As manufacturing changes ingenuity, skill are constant

My first trip to Europe three years ago included a visit to Florence. There have been few experiences in my life as awe-inspiring as seeing this great, historic city, largely unchanged in 600 years. I was privileged to walk the streets, stand in the city’s great piazza and view the renovated statue of Michaelangelo’s David.

By Bob Vavra, Editor November 15, 2007

My first trip to Europe three years ago included a visit to Florence. There have been few experiences in my life as awe-inspiring as seeing this great, historic city, largely unchanged in 600 years. I was privileged to walk the streets, stand in the city’s great piazza and view the renovated statue of Michaelangelo’s David.

One of the great sights was the marble cathedral, stretching to the sky. The steps have been worn away by the shoes of millions of travelers and residents over the years. It occurred to me that this cathedral was built without the benefit of cranes or earth-moving equipment, let alone CAD drawings.
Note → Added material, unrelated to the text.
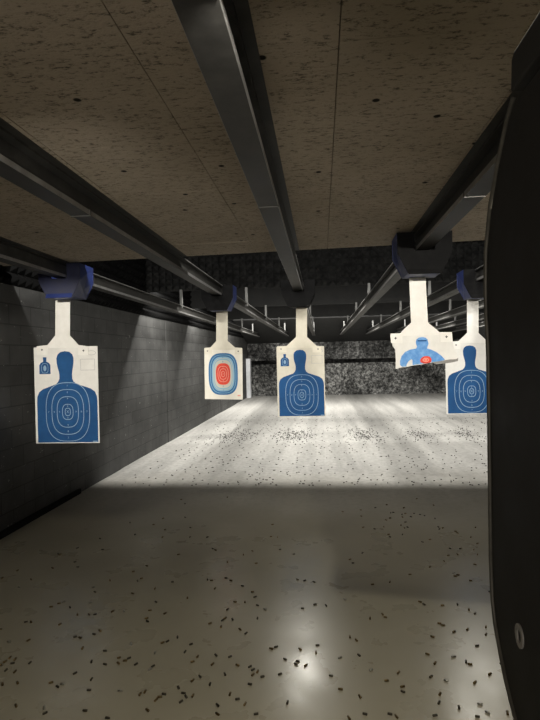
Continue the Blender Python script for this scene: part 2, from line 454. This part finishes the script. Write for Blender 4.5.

It stands, 600 years later, as a monument to ingenuity and skill.

In our obsession with the newest and latest today, we sometimes take for granted even as things change, all we’ve done is updated someone else’s great idea. There was portable music before iPods, there was television before HDTV and there were magazines before the Internet.

Having been at the helm for exactly 5% of PLANT ENGINEERING ’s storied 60-year history, I know I’m not the best person to talk about the history of this particular magazine. I have seen the evolution of how we communicate with each other of 35 years in this business, and I’m sure we communicate faster with each other today. I’m not always sure we do it better.

Emails have replaced a phone call. You can create a virtual network of people without ever leaving your computer screen. You can touch the whole world in the tap of a key — and the world can reach out to you. The world is small and flat and incredibly complex all at once.

If you look back at PLANT ENGINEERING ’s history, you see a printed page and pictures and advertising and you realize it was done without the high-tech computer system and digital imaging and lightning-fast printing. There was no Internet to post stories to. They were posted to a bulletin board.

How did they do it? The same way all great achievements in history have been accomplished. It is not the tools they worked with that brought this magazine to life, and helped it grow and prosper and succeed. It was the ingenuity and skill of the people involved.

Today PLANT ENGINEERING is so much more than just a printed monthly magazine. We reach out with Webcasts and Internet polls and blogs. We find new ways to connect to all of our audience, all over the world. From a simple magazine born 60 years ago this month, we have become this network of manufacturers and suppliers and leaders who make the things that make the world better.

There will be new challenges in manufacturing in the coming years. Technology alone will not make things better, or make better things. To do that, we rely on the ingenuity and skill of manufacturers.

Above all, that’s what we honor in this anniversary issue.